Cross-posted at Montclair SocioBlog.

The Wall Street Journal had an op-ed this week by Donald Boudreaux and Mark Perry claiming that things are great for the middle class.  Here’s why:

No single measure of well-being is more informative or important than life expectancy. Happily, an American born today can expect to live approximately 79 years — a full five years longer than in 1980 and more than a decade longer than in 1950.

Yes, but.  If life-expectancy is the all-important measure of well-being, then we Americans are less well off than are people in many other countries, including Cuba.

The authors also claim that we’re better off because things are cheaper:

…spending by households on many of modern life’s “basics” — food at home, automobiles, clothing and footwear, household furnishings and equipment, and housing and utilities — fell from 53% of disposable income in 1950 to 44% in 1970 to 32% today.

Globalization probably has much to do with these lower costs.  But when I reread the list of “basics,” I noticed that a couple of items were missing, items less likely to be imported or outsourced, like housing and health care.  So, we’re spending less on food and clothes, but more on health care and houses. Take housing.  The median home values for childless couples increased by 26% between just 1984 and 2001 (inflation-adjusted); for married couples with children, who are competing to get into good school districts, median home value ballooned by 78% (source).

The authors also make the argument that technology reduces the consuming gap between the rich and the middle class.  There’s not much difference between the iPhone that I can buy and the one that Mitt Romney has.  True, but it says only that products filter down through the economic strata just as they always have.  The first ball-point pens cost as much as dinner for two in a fine restaurant.  But if we look forward, not back, we know that tomorrow the wealthy will be playing with some new toy most of us cannot afford. Then, in a few years, prices will come down, everyone will have one, and by that time the wealthy will have moved on to something else for us to envy.

The readers and editors of the Wall Street Journal may find comfort in hearing Boudreaux and Perry’s good news about the middle class.  Middle-class people themselves, however, may be a bit skeptical on being told that they’ve never had it so good (source).

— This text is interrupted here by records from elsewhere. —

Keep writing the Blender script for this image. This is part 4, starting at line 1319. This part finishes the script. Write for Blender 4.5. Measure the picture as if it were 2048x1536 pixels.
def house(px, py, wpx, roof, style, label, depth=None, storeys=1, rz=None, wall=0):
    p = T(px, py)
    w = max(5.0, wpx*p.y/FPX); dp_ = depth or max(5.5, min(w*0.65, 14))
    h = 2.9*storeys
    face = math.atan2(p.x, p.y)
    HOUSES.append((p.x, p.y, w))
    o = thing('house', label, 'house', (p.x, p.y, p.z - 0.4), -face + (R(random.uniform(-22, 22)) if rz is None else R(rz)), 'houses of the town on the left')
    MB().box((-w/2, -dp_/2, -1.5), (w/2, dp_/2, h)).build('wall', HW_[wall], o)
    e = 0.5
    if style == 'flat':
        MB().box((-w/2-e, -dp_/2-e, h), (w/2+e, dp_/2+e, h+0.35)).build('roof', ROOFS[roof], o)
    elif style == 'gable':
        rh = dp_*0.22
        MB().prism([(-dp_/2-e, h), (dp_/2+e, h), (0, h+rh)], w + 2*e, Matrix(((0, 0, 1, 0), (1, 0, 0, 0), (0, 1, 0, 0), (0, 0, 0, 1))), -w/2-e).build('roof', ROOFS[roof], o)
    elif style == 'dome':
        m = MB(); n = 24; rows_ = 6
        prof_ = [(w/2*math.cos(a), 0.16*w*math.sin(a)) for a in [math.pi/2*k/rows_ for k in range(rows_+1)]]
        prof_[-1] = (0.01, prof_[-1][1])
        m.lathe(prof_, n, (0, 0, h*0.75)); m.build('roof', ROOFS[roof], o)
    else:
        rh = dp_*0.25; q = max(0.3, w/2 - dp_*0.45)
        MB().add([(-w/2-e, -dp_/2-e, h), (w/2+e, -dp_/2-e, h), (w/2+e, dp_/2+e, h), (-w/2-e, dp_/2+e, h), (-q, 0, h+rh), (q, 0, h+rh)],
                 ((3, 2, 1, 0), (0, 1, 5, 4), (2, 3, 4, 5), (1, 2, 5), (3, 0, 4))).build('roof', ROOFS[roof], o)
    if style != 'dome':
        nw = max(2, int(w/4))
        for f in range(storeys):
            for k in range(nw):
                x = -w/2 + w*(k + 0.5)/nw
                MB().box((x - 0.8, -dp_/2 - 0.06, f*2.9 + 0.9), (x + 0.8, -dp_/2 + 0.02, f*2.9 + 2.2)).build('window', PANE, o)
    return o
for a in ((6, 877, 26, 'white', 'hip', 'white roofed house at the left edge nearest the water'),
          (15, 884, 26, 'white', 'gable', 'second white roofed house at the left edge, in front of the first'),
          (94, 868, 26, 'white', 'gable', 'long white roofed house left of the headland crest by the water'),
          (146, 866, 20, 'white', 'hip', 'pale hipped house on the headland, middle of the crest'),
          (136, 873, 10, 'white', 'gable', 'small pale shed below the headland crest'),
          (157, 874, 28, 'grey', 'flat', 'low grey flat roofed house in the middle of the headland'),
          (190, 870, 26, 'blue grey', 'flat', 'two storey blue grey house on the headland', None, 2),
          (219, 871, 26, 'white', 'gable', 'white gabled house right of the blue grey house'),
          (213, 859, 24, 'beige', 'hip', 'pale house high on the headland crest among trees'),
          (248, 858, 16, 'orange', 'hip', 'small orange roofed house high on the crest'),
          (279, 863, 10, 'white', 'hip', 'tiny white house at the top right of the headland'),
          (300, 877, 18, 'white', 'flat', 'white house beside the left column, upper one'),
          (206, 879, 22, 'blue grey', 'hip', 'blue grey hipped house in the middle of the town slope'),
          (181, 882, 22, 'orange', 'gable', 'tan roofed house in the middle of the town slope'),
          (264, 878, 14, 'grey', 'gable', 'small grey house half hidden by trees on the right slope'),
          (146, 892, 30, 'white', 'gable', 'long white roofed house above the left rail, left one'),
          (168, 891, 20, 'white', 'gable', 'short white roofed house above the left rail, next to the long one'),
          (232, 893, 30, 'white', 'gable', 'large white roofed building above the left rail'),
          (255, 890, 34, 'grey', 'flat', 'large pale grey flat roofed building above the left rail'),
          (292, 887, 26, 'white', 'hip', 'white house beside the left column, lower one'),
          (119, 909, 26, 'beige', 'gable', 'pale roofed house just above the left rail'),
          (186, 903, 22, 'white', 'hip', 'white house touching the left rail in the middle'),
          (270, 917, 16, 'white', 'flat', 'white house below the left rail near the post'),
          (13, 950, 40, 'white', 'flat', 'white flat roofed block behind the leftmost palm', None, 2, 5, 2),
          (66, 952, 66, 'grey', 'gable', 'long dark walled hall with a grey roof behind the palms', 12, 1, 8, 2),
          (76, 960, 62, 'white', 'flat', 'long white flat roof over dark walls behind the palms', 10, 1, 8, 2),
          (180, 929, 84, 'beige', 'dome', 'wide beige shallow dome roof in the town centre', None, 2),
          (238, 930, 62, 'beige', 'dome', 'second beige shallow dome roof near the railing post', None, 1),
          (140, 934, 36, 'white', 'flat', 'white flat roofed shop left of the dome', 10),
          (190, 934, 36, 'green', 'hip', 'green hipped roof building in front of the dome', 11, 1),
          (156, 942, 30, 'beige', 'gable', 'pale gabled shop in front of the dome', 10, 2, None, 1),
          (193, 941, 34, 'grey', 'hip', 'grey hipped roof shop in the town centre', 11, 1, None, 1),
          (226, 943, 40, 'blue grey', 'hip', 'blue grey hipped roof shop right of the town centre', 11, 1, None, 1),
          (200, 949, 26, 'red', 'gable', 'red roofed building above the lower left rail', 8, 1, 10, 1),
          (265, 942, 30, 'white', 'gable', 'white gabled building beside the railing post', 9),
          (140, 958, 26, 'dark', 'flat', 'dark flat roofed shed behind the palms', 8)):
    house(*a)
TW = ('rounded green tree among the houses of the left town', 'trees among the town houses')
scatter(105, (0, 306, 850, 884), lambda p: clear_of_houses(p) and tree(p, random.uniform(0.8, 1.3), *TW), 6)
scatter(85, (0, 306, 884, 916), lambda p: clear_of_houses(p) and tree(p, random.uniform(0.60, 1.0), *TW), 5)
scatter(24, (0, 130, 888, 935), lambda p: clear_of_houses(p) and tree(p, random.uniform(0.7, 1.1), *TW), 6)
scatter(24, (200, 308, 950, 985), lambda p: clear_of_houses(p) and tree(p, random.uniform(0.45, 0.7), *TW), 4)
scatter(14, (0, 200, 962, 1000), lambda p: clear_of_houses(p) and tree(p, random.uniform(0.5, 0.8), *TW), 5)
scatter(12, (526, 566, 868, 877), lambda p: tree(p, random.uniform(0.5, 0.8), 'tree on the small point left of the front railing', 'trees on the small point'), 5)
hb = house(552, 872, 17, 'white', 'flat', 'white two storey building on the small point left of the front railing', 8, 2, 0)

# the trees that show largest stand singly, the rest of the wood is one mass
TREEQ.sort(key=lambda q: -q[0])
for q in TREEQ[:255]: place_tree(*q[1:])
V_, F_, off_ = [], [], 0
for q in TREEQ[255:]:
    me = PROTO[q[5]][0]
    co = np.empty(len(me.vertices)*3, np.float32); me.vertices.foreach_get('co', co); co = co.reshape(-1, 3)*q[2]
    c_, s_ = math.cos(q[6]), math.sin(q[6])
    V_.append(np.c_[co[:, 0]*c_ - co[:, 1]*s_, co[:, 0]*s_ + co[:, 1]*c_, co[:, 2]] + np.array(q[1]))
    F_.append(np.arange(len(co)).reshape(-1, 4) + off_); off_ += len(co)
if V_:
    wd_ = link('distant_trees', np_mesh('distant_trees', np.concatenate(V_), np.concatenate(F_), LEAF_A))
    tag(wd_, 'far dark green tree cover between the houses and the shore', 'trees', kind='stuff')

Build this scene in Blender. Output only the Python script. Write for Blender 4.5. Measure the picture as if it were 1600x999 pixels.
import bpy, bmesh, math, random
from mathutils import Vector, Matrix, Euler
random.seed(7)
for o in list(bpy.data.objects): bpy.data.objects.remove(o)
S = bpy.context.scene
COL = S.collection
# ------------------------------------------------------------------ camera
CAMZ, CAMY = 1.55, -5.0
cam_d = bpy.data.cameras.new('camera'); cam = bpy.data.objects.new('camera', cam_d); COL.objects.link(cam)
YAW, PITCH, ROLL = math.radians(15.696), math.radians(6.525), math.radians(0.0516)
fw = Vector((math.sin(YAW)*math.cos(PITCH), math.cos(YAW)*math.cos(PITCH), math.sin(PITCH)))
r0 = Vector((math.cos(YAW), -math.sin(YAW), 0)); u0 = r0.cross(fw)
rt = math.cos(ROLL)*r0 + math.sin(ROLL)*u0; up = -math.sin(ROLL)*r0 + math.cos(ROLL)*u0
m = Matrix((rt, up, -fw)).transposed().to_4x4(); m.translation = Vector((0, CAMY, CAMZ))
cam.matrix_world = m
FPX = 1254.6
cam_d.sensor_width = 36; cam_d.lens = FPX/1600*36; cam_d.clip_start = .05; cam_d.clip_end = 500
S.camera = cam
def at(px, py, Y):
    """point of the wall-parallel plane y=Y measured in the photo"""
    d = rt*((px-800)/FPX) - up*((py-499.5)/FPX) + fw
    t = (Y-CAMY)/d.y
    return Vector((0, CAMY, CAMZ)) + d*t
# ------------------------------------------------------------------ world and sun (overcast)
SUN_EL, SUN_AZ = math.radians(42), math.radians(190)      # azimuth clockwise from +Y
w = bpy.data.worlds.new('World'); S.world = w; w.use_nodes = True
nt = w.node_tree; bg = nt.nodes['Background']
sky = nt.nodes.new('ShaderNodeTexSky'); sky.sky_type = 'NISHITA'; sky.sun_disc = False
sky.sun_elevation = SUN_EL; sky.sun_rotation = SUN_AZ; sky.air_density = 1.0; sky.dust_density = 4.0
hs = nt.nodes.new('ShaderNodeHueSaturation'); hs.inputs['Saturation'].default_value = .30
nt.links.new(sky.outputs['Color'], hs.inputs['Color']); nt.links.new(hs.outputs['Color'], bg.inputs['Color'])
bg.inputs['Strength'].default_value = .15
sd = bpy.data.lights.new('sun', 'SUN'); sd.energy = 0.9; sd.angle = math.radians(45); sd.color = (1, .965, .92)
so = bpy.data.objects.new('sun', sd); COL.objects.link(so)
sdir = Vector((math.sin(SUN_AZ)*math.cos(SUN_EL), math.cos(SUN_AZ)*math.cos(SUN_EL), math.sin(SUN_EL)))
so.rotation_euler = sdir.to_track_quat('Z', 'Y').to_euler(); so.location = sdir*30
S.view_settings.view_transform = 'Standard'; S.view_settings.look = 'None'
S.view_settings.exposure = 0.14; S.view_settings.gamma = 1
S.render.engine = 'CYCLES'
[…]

Some of the people in the Gallup sample are not middle class, and they may contribute disproportionately to the pessimistic side.  But Boudreaux and Perry do not specify who they include as middle class.  But it’s the trend in the lines that is important.  Despite the iPhones, airline tickets, laptops and other consumer goods the authors mention, fewer people feel that they have enough money to live comfortably.

Boudreaux and Perry insist that the middle-class stagnation is a myth, though they also say that

The average hourly wage in real dollars has remained largely unchanged from at least 1964—when the Bureau of Labor Statistics (BLS) started reporting it.

Apparently“largely unchanged” is completely different from “stagnation.”  But, as even the mainstream media have reported, some incomes have changed quite a bit (source).

The top 10% and especially the top 1% have done well in this century.  The 90%, not so much. You don’t have to be too much of a Marxist to think that maybe the Wall Street Journal crowd has some ulterior motive in telling the middle class that all is well and getting better all the time.